When I walked in my grandparents’ house, I didn’t remember the narrow galley kitchen being blue. I recognized the blue living room and den, but my mind expected the darker colors from twenty years ago. Both my mom and grandfather tilted their heads when I asked how long the kitchen had been blue. “It was all painted at the same time,” they said. “Granna turned on a light under the cabinet to make it brighter.”

I washed my hands in the kitchen sink and tilted my head to look through the window into the added-on sunroom. I remembered sitting on the couch with my brother and grandfather playing Spyro or Ratchet & Clank on the Playstation. Granna would be fixing sandwiches in the kitchen, or washing dishes, or frying chicken for our picnic supper, and she would lean through the window to tell us we were doing a great job or that food was ready. We would lean forward and wave, and sometimes I ran to the sink to imagine what the window looked like from Granna’s view.

Despite feeling like I was straddled two decades in a single moment, my brother and I laughed at the ceiling fan chain hitting us in our foreheads. We had been so proud to grow tall enough to reach it with the tops of our heads, and now we had to pay serious attention not to whack it when we walked through the middle of the room.

We finally all settled in front of the tv to drift off in a turkey-induced dream or zone out to the random and somewhat confusing movie on the screen. Granna sat at the dining room table and asked me across the room how my writing was going. I told her about my blog and how I was working on my book.

Granna smiled and nodded. “There’s a woman at church who writes books,” she said. I told her I remembered hearing about the author. “What I like about her books is the same thing I like about your writing. Your books aren’t over complicated or deep; I can relax when I read them. I can’t keep up with all those multiple storylines like I used to. I just want books I can relax to.”

Granna then told me the story of her struggles to learn to read in 1st grade and her transformation to a teacher when reading clicked. I nodded; I had heard the story before. More than this story, her earlier comment was circling in my head. I just want to read to relax. I had spent so many hours in college studying literature and feeling sheepish for writing simply that I never realized the reason I wrote that way in the first place. I wrote because I wanted to help people relax, to give them an escape where they could process emotions through catharsis and feel a little more hopeful when they finished.

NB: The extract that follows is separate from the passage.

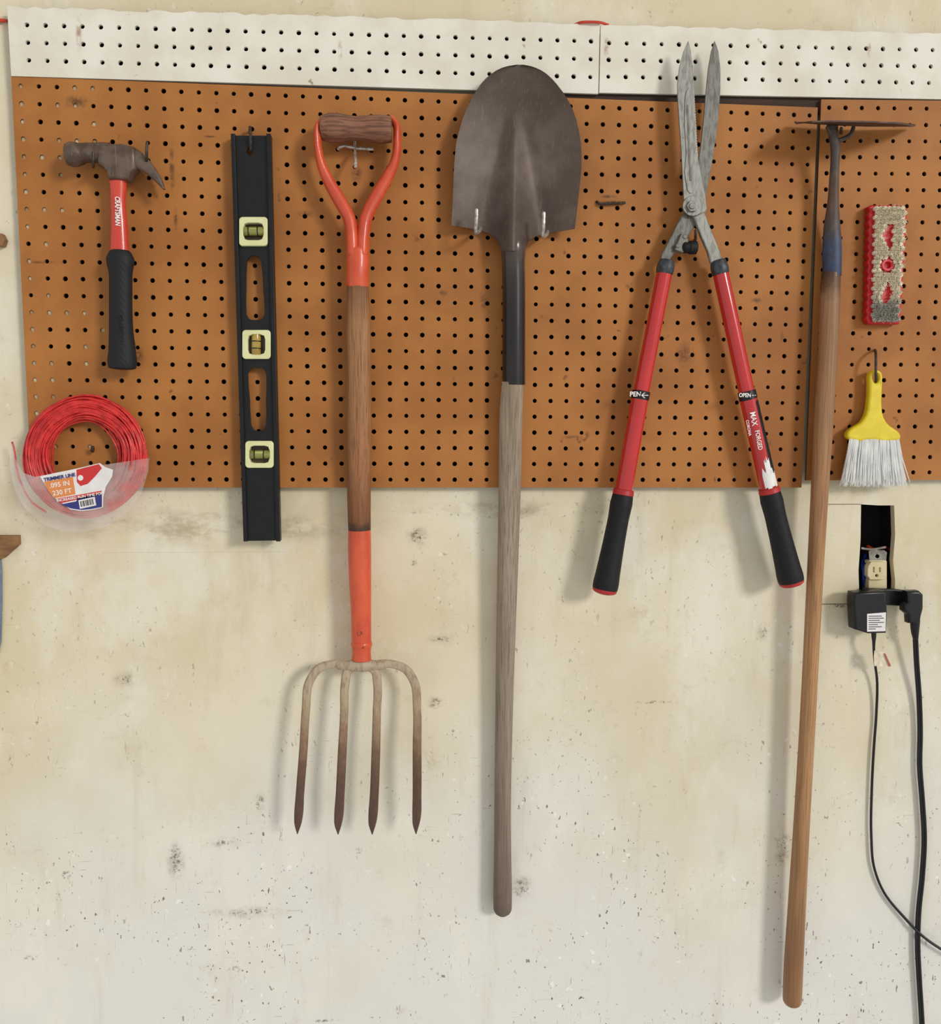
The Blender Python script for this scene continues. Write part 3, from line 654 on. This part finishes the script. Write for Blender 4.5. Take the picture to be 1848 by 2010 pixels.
m_cor = M("label_orange", (226,138,72), rough=.45); m_cblue = M("label_blue", (46,50,120), rough=.45); m_cred = M("label_red", (204,46,46), rough=.45)
DL = .0385
lc = mk("label_card", [g_plate([(78,935),(110,928),(150,920),(196,909),(207,917),(222,922),(220,936),(208,955),(203,975),(202,996),(180,1001),(160,1003),(138,1000),(118,985),(104,975),(92,958)], DL, .0004)], m_card, tc)
mk("printed_panel", [g_plate([(86,946),(143,936),(148,970),(108,978),(96,965)], DL+.0004, .0004)], m_cor, lc)
mk("printed_panel", [g_plate([(150,922),(194,911),(200,919),(186,936),(172,950),(158,954),(151,946)], DL+.0004, .0004)], m_cred, lc)
mk("printed_panel", [g_plate([(112,979),(200,963),(198,971),(118,988)], DL+.0004, .0004)], m_cred, lc)
mk("printed_panel", [g_plate([(120,990),(150,984),(152,978),(200,968),(200,995),(180,999),(160,1001),(139,998)], DL+.0004, .0004)], m_cblue, lc)
mk("barcode_panel", [g_plate([(154,982),(186,975),(189,992),(157,999)], DL+.0008, .0003)], m_card, lc)
mk("printed_dot", [g_plate(circ(158,938,5.5), DL+.0008, .0003)], m_card, lc)
mk("barcode_bars", [g_plate([(157+k*2.6,984-k*.55),(157+k*2.6+w,984-k*.55),(159+k*2.6+w,995-k*.55),(159+k*2.6,995-k*.55)], DL+.0012, .0003) for k, w in enumerate((1.4,.8,1.6,.8,1.2,1.7,.8,1.4,.9,1.5))], m_blackplastic, lc)
mk("lettering", [g_text(".095 IN", 117, 951, 13, 9, DL+.0008, bold=.15), g_text("230 FT", 122, 966, 13, 9, DL+.0008, bold=.15), g_text("INCREASED RUN TIME FOR", 157, 975.5, 7.4, 9.8, DL+.0008, bold=.15)], m_whiteprint, lc)
mk("title_lettering", [g_text("TRIMMER LINE", 117, 937, 9.5, 10, DL+.0008, bold=.25)], m_cblue, lc)
hook([(181,884,-.004),(181,884,.004),(182,884,.014),(182,878,.016)], "dark peg hook inside the trimmer line coil", m_wired, 3.4)

# ------------------------------------------------------------ outlet
m_cav = M("wall_cavity_dark", (14,12,12), (22,18,16), rough=.9)
m_ivory = M("ivory_plastic", (226,212,170), (214,198,152), rough=.35)
m_galv = M("galvanised_steel", (150,146,136), (110,104,94), rough=.4, metal=.7, ns=(80,80,80))
m_bluew = M("blue_wire", (30,60,160), rough=.4); m_redw = M("red_orange_cord", (208,66,34), (190,52,26), rough=.5)
eo = root("electrical_outlet", 1723, 1120, -.03, "ivory wall socket with exposed wiring in a dark wall opening", "electrical outlet")
def openbox(x0, y0, x1, y1, df, db):
    a = [W(x0,y0,df),W(x1,y0,df),W(x1,y1,df),W(x0,y1,df)]; dl = db-df
    V = [tuple(q) for q in a]+[(q.x,q.y-dl,q.z) for q in a]
    return V, [(0,1,5,4),(1,2,6,5),(2,3,7,6),(3,0,4,7),(4,5,6,7)]
mk("junction_box", [openbox(1680,984,1764,1192,-.0302,-.085)], m_cav, eo, smooth=False, recalc=False)
mk("mounting_strap", [g_plate([(1706,1082),(1712,1080),(1736,1080),(1742,1084),(1740,1106),(1730,1108),(1727,1104),(1720,1104),(1717,1108),(1708,1106)], -.026, .0015, holes=[circ(1723,1092,4,12)], bevel=.0003),
                      g_plate([(1692,1074),(1712,1077),(1740,1072),(1740,1076),(1712,1081),(1692,1078)], -.028, .002)], m_galv, eo)
of = g_plate([(1711,1103),(1735,1103),(1741,1112),(1742,1130),(1737,1138),(1709,1138),(1704,1130),(1705,1112)], -.015, .012, holes=[rrect(1715,1113,1717.5,1124,.5,1), rrect(1727,1114,1729.5,1123,.5,1), circ(1722,1130,3,10)], bevel=.001)
rc = mk("receptacle_face", [of, g_plate(rrect(1706,1100,1742,1172,3), -.0225, .014, bevel=.001)], m_ivory, eo)
mk("slots", [g_plate(rrect(1712,1110,1733,1134,2), -.0213, .0008)], m_cav, rc)
mk("blue_wire", [g_tube([(1700,1170,-.05,3),(1696,1140,-.035,3),(1698,1112,-.03,3),(1706,1098,-.045,3)], seg=8), g_tube([(1704,1165,-.06,3),(1703,1135,-.032,3),(1694,1118,-.04,3),(1699,1090,-.06,3)], seg=8)], m_bluew, eo)
mk("red_wire", [g_tube([(1704,1072,-.05,2.4),(1716,1078,-.04,2.4),(1735,1074,-.045,2.4),(1750,1080,-.06,2.4)], seg=8)], m_redw, eo)
pa = root("power_adapter", 1710, 1200, 0, "black block power adapter with white label and thin cord", "power adapter")
mk("adapter_body", [g_plate([(1679,1164),(1740,1161),(1743,1200),(1741,1243),(1706,1244),(1680,1236),(1677,1180)], .024, .026, bevel=.003)], m_blackplastic, pa)
lb_ = mk("rating_label", [g_plate([(1703,1205),(1740,1202),(1739,1239),(1703,1240)], .0244, .0006)], m_card, pa)
mk("fine_print", [g_plate([(1706,1209+k*4.2),(1706+w,1208.6+k*4.2),(1706+w,1209.9+k*4.2),(1706,1210.3+k*4.2)], .0248, .0003) for k, w in enumerate((26,30,22,30,18,26,14))], m_blackplastic, lb_)
mk("cord", [g_tube([(1716,1240,.010,5),(1716,1250,.010,4.6),(1716,1258,.010,3.5),(1716,1275,.006,2.6),(1718,1300,.0,2.6),(1722,1330,-.006,2.6),(1721,1400,-.012,2.6),(1716,1470,-.012,2.6),(1712,1550,-.012,2.6),(1711,1640,-.012,2.6),(1716,1700,-.012,2.6),(1735,1750,-.012,2.6),(1775,1800,-.010,2.8),(1815,1840,-.006,2.8),(1860,1870,-.004,2.8),(1960,1915,-.004,2.8)], seg=8, sub=6)], m_blackplastic, pa)
m_tag = M("beige_paper_tag", (232,222,202), (214,196,168), rough=.7, ns=(120,120,120))
def folded():
    P = [(1717,1277,.011),(1727,1279,.012),(1736,1280,.011),(1743,1294,.011),(1750,1309,.012),(1737,1312,.011),(1727,1306,.0125),(1717,1308,.011),(1716,1292,.012)]
    V = [tuple(W(*q)) for q in P]+[tuple(W(1730,1295,.0105))]; return V, [(i,(i+1)%9,9) for i in range(9)]
mk("cord_tag", [folded()], m_tag, pa, smooth=False, recalc=False)
mk("tag_stripe", [g_plate([(1736,1282),(1739,1283),(1750,1307),(1746,1309)], .0128, .0003)], M("faded_red_ink", (168,92,66), rough=.6), pa)
tag(mk("outlet_splitter", [g_plate([(1700,1155),(1760,1157),(1786,1161),(1786,1184),(1770,1190),(1700,1186)], -.004, .012, bevel=.002), g_plate(rrect(1708,1157,1740,1186,4), -.0155, .01, bevel=.001)], m_blackplastic), "black three-way plug splitter in the wall socket", "plug splitter")
pl = root("extension_cord", 1797, 1190, .01, "black extension cord plug with thick hanging double cord", "cord")
mk("plug", [g_plate([(1782,1161),(1806,1160),(1814,1167),(1814,1195),(1810,1210),(1808,1224),(1786,1224),(1785,1208),(1776,1200),(1776,1186),(1784,1182)], .022, .018, bevel=.004),
            g_tube([(1797,1218,.012,9.5),(1797,1240,.010,7.5),(1798,1252,.008,5.5)], seg=16)], m_blackplastic, pl)
ck = [(1797,1235,.008),(1800,1300,.0),(1805,1370,-.008),(1807,1440,-.010),(1806,1500,-.010),(1811,1570,-.010),(1815,1650,-.010),(1811,1720,-.010),(1804,1790,-.010),(1802,1850,-.010),(1805,1920,-.010),(1810,2000,-.010),(1814,2100,-.010)]
mk("cord", [g_tube([(x-2.4,y,d,3.0) for x,y,d in ck], seg=10, sub=5), g_tube([(x+2.4,y,d+.001,3.0) for x,y,d in ck], seg=10, sub=5)], m_blackplastic, pl)

# ------------------------------------------------------------ edge items
m_tanw = M("tan_wood", (150,108,66), (116,78,46), rough=.7, ns=(20,20,90), bump=.2)
tag(mk("wooden_bracket", [g_plate([(-120,1052),(34,1052),(35,1070),(6,1096),(-120,1120)], -.004, .0138, bevel=.001)], m_tanw), "brown wooden shelf bracket fixed to the wall", "bracket")
tag(mk("wooden_block", [g_plate([(-120,455),(3,458),(9,470),(5,482),(-120,486)], -.004, .0138, bevel=.001)], m_tanw), "small tan wooden block fixed to the wall", "wood block")
m_saw = M("blue_grey_steel", (130,138,154), (104,112,130), rough=.5, metal=.2)
sw = root("hand_saw", -40, 1110, .0, "hand saw with blue-grey steel blade hanging beside the bracket", "saw")
mk("saw_blade", [g_plate([(-120,1098),(2,1098),(4,1120),(4,1190),(2,1260),(-4,1286),(-120,1320)], -.014, .0016)], m_saw, sw)
mk("saw_handle", [g_plate([(-190,1090),(-118,1100),(-116,1320),(-190,1330),(-205,1210)], -.002, .014, holes=[rrect(-170,1140,-140,1280,12)], bevel=.003)], m_tanw, sw)
tag(mk("orange_cord", [g_tube([(1128,49,-.006,2.4),(1140,44,.004,2.6),(1158,43,.006,2.6),(1178,44,.006,2.6),(1194,49,-.006,2.4)], seg=8)], m_redw), "short loop of orange-red cord over the white board", "cord")
tag(mk("red_strap", [g_tube([(-60,38,-.014,4),(0,40,-.0135,4),(14,41,-.0135,3)], seg=8)], m_redw), "red strap end beside the white board", "strap")

# ------------------------------------------------------------ light
sun = bpy.data.lights.new("sun", 'SUN'); sun.energy = 1.4; sun.angle = math.radians(12); sun.color = (1,.985,.96)
so = bpy.data.objects.new("sun", sun); COL.objects.link(so)
so.rotation_euler = Vector((.80,-1,.40)).to_track_quat('Z','Y').to_euler(); so.location = (3,-3,2)
w = bpy.data.worlds.new("world"); scene.world = w; w.use_nodes = True
nt = w.node_tree; bg = nt.nodes["Background"]
tcn = nt.nodes.new("ShaderNodeTexCoord"); sp = nt.nodes.new("ShaderNodeSeparateXYZ"); cr = nt.nodes.new("ShaderNodeValToRGB"); mr = nt.nodes.new("ShaderNodeMapRange")
nt.links.new(tcn.outputs["Generated"], sp.inputs[0]); nt.links.new(sp.outputs[2], mr.inputs[0]); mr.inputs[1].default_value = -1; mr.inputs[2].default_value = 1
nt.links.new(mr.outputs[0], cr.inputs[0]); nt.links.new(cr.outputs[0], bg.inputs[0])
e = cr.color_ramp.elements; e[0].position = .1; e[0].color = (.6,.61,.62,1); e[1].position = .9; e[1].color = (.5,.5,.5,1)
k = e.new(.5); k.color = (1.0,.99,.97,1)
bg.inputs[1].default_value = .76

Before we left, my grandfather ran to a shoe box and pulled out a handmade star ornament. “I want you to have this, an ornament for your first Christmas tree.” I held the slim piece of glass in my hands and felt my heart swell. I knew my grandfather had spent a lot of time choosing the best pieces of glasses and soldering the pieces together. I also knew I would be putting it at the top of my tree when I decorated the day after Thanksgiving.

As I held the ornament in my hands on the drive home, I decided I would no longer feel guilty for not writing complicated literature. I would write well, yes, and use all I knew to make the words true and round and engaging. But my Granna needed stories she could relax to, and so did someone else’s Granna or Meemaw or Grandma. I couldn’t fail these ladies who poured their hearts into teaching children to love reading, who still devoured books to cope, who read to keep their minds sharp. I love them too much not to write for them.